Der Entente soll durch Freiherrn von Lersner mitgeteilt werden, daß beabsichtigt ist, eine Abordnung zu entsenden. Die letzte Instruktion an Lersner soll veröffentlicht werden6.

6

Zur Beschlußfassung über diese Instruktion s. Dok. Nr. 113, insbesondere Anm. 5. – Der RK hatte sie auszugsweise bereits am 6. 12. anläßlich eines Empfangs des Vereins der Berliner Presse im Berliner Rathaus bekanntgegeben, um Verdächtigungen, die RReg. verzögere die Ratifikationsverhandlungen über das o. a. Schlußprotokoll, entgegenzutreten (DAZ Nr. 602 vom 7.12.19). Ein Gesamtabdruck der dem Vorsitzenden der dt.

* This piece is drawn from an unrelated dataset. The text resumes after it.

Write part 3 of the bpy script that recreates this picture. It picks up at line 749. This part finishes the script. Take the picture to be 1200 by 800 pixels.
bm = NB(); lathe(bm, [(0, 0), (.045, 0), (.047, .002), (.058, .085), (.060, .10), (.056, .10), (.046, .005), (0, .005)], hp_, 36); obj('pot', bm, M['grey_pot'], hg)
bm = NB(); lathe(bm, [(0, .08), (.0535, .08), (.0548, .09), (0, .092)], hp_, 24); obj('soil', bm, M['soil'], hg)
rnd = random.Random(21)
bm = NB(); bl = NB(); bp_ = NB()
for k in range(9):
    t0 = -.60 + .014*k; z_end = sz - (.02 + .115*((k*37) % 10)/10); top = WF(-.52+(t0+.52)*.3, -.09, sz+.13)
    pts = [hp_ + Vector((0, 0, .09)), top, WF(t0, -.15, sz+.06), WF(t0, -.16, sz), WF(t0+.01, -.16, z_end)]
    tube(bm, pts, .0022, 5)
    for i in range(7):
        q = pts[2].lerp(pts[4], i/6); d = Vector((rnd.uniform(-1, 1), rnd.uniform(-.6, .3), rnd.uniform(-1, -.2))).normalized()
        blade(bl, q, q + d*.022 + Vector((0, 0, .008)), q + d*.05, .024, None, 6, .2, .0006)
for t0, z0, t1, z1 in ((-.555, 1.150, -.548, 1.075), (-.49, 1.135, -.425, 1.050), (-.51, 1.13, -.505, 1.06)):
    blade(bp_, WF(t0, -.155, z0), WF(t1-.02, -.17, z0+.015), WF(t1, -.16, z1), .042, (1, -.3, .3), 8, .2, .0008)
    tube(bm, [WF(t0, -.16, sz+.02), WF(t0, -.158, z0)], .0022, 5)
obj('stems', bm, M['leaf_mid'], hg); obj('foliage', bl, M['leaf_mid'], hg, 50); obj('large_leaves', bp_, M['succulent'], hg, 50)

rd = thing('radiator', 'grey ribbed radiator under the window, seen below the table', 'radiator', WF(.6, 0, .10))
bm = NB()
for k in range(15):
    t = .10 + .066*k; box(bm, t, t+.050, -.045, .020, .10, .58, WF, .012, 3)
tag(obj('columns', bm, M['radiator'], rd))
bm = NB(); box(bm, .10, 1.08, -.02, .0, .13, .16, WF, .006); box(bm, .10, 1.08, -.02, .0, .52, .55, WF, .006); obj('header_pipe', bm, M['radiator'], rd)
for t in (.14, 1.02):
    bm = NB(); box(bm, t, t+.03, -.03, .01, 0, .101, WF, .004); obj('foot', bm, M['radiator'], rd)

Friedensdelegation am 28. 11. erteilten Instruktion findet sich – außer in der Tagespresse – in der am 4.3.20 vom RAM vorgelegten Dokumentation betr. „Die Verhandlungen über die Versenkung der deutschen Kriegsschiffe in Scapa Flow“ (NatVers.-Bd. 431 , Drucks. Nr. 2326 ).

Das Kabinett beschließt ausdrücklich: Bevor bei künftigen Verhandlungen der Entschluß zur Abreise und Unterbrechung der Verhandlungen gefaßt wird, soll stets die Zustimmung des Kabinetts eingeholt werden.